**The task**
Every line below is to be quoted exactly, with nothing added or dropped.

-- start Extracted data --

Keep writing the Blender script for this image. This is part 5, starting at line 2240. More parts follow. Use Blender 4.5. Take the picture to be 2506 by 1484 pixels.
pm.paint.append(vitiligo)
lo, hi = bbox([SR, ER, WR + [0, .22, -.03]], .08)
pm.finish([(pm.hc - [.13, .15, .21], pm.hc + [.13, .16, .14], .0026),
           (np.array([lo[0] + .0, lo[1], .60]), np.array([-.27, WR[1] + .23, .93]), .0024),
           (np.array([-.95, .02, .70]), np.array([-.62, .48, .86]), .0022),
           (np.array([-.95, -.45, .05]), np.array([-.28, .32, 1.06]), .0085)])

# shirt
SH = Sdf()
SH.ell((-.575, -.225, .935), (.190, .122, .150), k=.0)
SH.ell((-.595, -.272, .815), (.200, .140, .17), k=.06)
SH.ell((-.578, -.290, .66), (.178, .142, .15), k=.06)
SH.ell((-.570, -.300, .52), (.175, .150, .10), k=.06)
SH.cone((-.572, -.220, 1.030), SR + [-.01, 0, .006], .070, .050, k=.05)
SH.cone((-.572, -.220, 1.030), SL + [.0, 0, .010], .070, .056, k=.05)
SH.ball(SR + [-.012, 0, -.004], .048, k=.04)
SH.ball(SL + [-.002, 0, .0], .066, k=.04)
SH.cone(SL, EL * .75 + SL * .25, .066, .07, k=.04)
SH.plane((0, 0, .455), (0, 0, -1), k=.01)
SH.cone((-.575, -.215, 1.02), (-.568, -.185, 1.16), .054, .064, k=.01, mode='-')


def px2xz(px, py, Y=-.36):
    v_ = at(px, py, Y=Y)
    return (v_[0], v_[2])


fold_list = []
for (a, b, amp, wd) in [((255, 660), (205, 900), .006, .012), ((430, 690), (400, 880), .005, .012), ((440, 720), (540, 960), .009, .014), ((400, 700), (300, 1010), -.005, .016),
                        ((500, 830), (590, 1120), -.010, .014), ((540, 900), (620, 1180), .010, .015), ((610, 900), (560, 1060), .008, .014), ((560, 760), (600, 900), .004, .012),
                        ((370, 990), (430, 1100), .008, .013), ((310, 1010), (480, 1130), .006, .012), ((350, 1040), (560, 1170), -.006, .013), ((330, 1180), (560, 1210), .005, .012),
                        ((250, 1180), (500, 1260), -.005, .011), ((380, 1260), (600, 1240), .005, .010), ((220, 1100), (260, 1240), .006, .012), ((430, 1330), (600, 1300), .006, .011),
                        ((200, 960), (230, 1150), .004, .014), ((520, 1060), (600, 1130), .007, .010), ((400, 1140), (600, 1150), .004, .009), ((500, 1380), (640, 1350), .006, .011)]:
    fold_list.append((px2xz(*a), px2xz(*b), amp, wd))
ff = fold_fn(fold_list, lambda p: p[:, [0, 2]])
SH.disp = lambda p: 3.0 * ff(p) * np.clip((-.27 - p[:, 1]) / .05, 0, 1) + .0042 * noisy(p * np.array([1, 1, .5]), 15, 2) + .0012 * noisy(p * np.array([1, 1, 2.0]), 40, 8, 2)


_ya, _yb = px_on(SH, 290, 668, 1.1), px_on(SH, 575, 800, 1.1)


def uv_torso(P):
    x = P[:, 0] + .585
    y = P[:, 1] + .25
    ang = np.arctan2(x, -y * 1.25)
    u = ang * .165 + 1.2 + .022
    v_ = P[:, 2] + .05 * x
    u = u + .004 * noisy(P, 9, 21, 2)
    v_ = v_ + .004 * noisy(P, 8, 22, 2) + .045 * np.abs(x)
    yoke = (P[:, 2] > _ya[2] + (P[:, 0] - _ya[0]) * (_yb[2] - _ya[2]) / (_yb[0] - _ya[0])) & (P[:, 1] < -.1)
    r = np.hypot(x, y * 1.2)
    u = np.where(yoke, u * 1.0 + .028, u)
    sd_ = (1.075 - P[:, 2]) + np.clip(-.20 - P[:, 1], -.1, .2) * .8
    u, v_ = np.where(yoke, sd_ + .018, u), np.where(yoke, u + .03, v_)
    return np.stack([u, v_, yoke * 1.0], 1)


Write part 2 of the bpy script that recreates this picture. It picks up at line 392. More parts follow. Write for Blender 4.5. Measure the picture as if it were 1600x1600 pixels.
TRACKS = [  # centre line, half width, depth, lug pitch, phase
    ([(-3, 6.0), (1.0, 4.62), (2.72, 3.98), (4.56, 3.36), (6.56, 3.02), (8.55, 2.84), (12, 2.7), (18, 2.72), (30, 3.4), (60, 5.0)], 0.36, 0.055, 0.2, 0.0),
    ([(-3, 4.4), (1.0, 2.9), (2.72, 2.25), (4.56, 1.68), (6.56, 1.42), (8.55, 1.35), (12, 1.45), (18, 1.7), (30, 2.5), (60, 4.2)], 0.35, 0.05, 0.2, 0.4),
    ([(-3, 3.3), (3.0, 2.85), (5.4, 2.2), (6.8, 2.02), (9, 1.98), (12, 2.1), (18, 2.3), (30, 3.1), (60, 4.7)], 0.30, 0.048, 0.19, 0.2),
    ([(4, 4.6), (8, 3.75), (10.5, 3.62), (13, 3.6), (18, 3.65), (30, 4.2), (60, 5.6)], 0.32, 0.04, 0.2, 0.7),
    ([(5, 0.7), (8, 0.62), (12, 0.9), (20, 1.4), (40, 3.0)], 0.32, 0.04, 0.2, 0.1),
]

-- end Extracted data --

**Task solution**
Keep writing the Blender script for this image. This is part 5, starting at line 2240. More parts follow. Use Blender 4.5. Take the picture to be 2506 by 1484 pixels.
pm.paint.append(vitiligo)
lo, hi = bbox([SR, ER, WR + [0, .22, -.03]], .08)
pm.finish([(pm.hc - [.13, .15, .21], pm.hc + [.13, .16, .14], .0026),
           (np.array([lo[0] + .0, lo[1], .60]), np.array([-.27, WR[1] + .23, .93]), .0024),
           (np.array([-.95, .02, .70]), np.array([-.62, .48, .86]), .0022),
           (np.array([-.95, -.45, .05]), np.array([-.28, .32, 1.06]), .0085)])

# shirt
SH = Sdf()
SH.ell((-.575, -.225, .935), (.190, .122, .150), k=.0)
SH.ell((-.595, -.272, .815), (.200, .140, .17), k=.06)
SH.ell((-.578, -.290, .66), (.178, .142, .15), k=.06)
SH.ell((-.570, -.300, .52), (.175, .150, .10), k=.06)
SH.cone((-.572, -.220, 1.030), SR + [-.01, 0, .006], .070, .050, k=.05)
SH.cone((-.572, -.220, 1.030), SL + [.0, 0, .010], .070, .056, k=.05)
SH.ball(SR + [-.012, 0, -.004], .048, k=.04)
SH.ball(SL + [-.002, 0, .0], .066, k=.04)
SH.cone(SL, EL * .75 + SL * .25, .066, .07, k=.04)
SH.plane((0, 0, .455), (0, 0, -1), k=.01)
SH.cone((-.575, -.215, 1.02), (-.568, -.185, 1.16), .054, .064, k=.01, mode='-')


def px2xz(px, py, Y=-.36):
    v_ = at(px, py, Y=Y)
    return (v_[0], v_[2])


fold_list = []
for (a, b, amp, wd) in [((255, 660), (205, 900), .006, .012), ((430, 690), (400, 880), .005, .012), ((440, 720), (540, 960), .009, .014), ((400, 700), (300, 1010), -.005, .016),
                        ((500, 830), (590, 1120), -.010, .014), ((540, 900), (620, 1180), .010, .015), ((610, 900), (560, 1060), .008, .014), ((560, 760), (600, 900), .004, .012),
                        ((370, 990), (430, 1100), .008, .013), ((310, 1010), (480, 1130), .006, .012), ((350, 1040), (560, 1170), -.006, .013), ((330, 1180), (560, 1210), .005, .012),
                        ((250, 1180), (500, 1260), -.005, .011), ((380, 1260), (600, 1240), .005, .010), ((220, 1100), (260, 1240), .006, .012), ((430, 1330), (600, 1300), .006, .011),
                        ((200, 960), (230, 1150), .004, .014), ((520, 1060), (600, 1130), .007, .010), ((400, 1140), (600, 1150), .004, .009), ((500, 1380), (640, 1350), .006, .011)]:
    fold_list.append((px2xz(*a), px2xz(*b), amp, wd))
ff = fold_fn(fold_list, lambda p: p[:, [0, 2]])
SH.disp = lambda p: 3.0 * ff(p) * np.clip((-.27 - p[:, 1]) / .05, 0, 1) + .0042 * noisy(p * np.array([1, 1, .5]), 15, 2) + .0012 * noisy(p * np.array([1, 1, 2.0]), 40, 8, 2)


_ya, _yb = px_on(SH, 290, 668, 1.1), px_on(SH, 575, 800, 1.1)


def uv_torso(P):
    x = P[:, 0] + .585
    y = P[:, 1] + .25
    ang = np.arctan2(x, -y * 1.25)
    u = ang * .165 + 1.2 + .022
    v_ = P[:, 2] + .05 * x
    u = u + .004 * noisy(P, 9, 21, 2)
    v_ = v_ + .004 * noisy(P, 8, 22, 2) + .045 * np.abs(x)
    yoke = (P[:, 2] > _ya[2] + (P[:, 0] - _ya[0]) * (_yb[2] - _ya[2]) / (_yb[0] - _ya[0])) & (P[:, 1] < -.1)
    r = np.hypot(x, y * 1.2)
    u = np.where(yoke, u * 1.0 + .028, u)
    sd_ = (1.075 - P[:, 2]) + np.clip(-.20 - P[:, 1], -.1, .2) * .8
    u, v_ = np.where(yoke, sd_ + .018, u), np.where(yoke, u + .03, v_)
    return np.stack([u, v_, yoke * 1.0], 1)


Write part 2 of the bpy script that recreates this picture. It picks up at line 392. More parts follow. Write for Blender 4.5. Measure the picture as if it were 1600x1600 pixels.
TRACKS = [  # centre line, half width, depth, lug pitch, phase
    ([(-3, 6.0), (1.0, 4.62), (2.72, 3.98), (4.56, 3.36), (6.56, 3.02), (8.55, 2.84), (12, 2.7), (18, 2.72), (30, 3.4), (60, 5.0)], 0.36, 0.055, 0.2, 0.0),
    ([(-3, 4.4), (1.0, 2.9), (2.72, 2.25), (4.56, 1.68), (6.56, 1.42), (8.55, 1.35), (12, 1.45), (18, 1.7), (30, 2.5), (60, 4.2)], 0.35, 0.05, 0.2, 0.4),
    ([(-3, 3.3), (3.0, 2.85), (5.4, 2.2), (6.8, 2.02), (9, 1.98), (12, 2.1), (18, 2.3), (30, 3.1), (60, 4.7)], 0.30, 0.048, 0.19, 0.2),
    ([(4, 4.6), (8, 3.75), (10.5, 3.62), (13, 3.6), (18, 3.65), (30, 4.2), (60, 5.6)], 0.32, 0.04, 0.2, 0.7),
    ([(5, 0.7), (8, 0.62), (12, 0.9), (20, 1.4), (40, 3.0)], 0.32, 0.04, 0.2, 0.1),
]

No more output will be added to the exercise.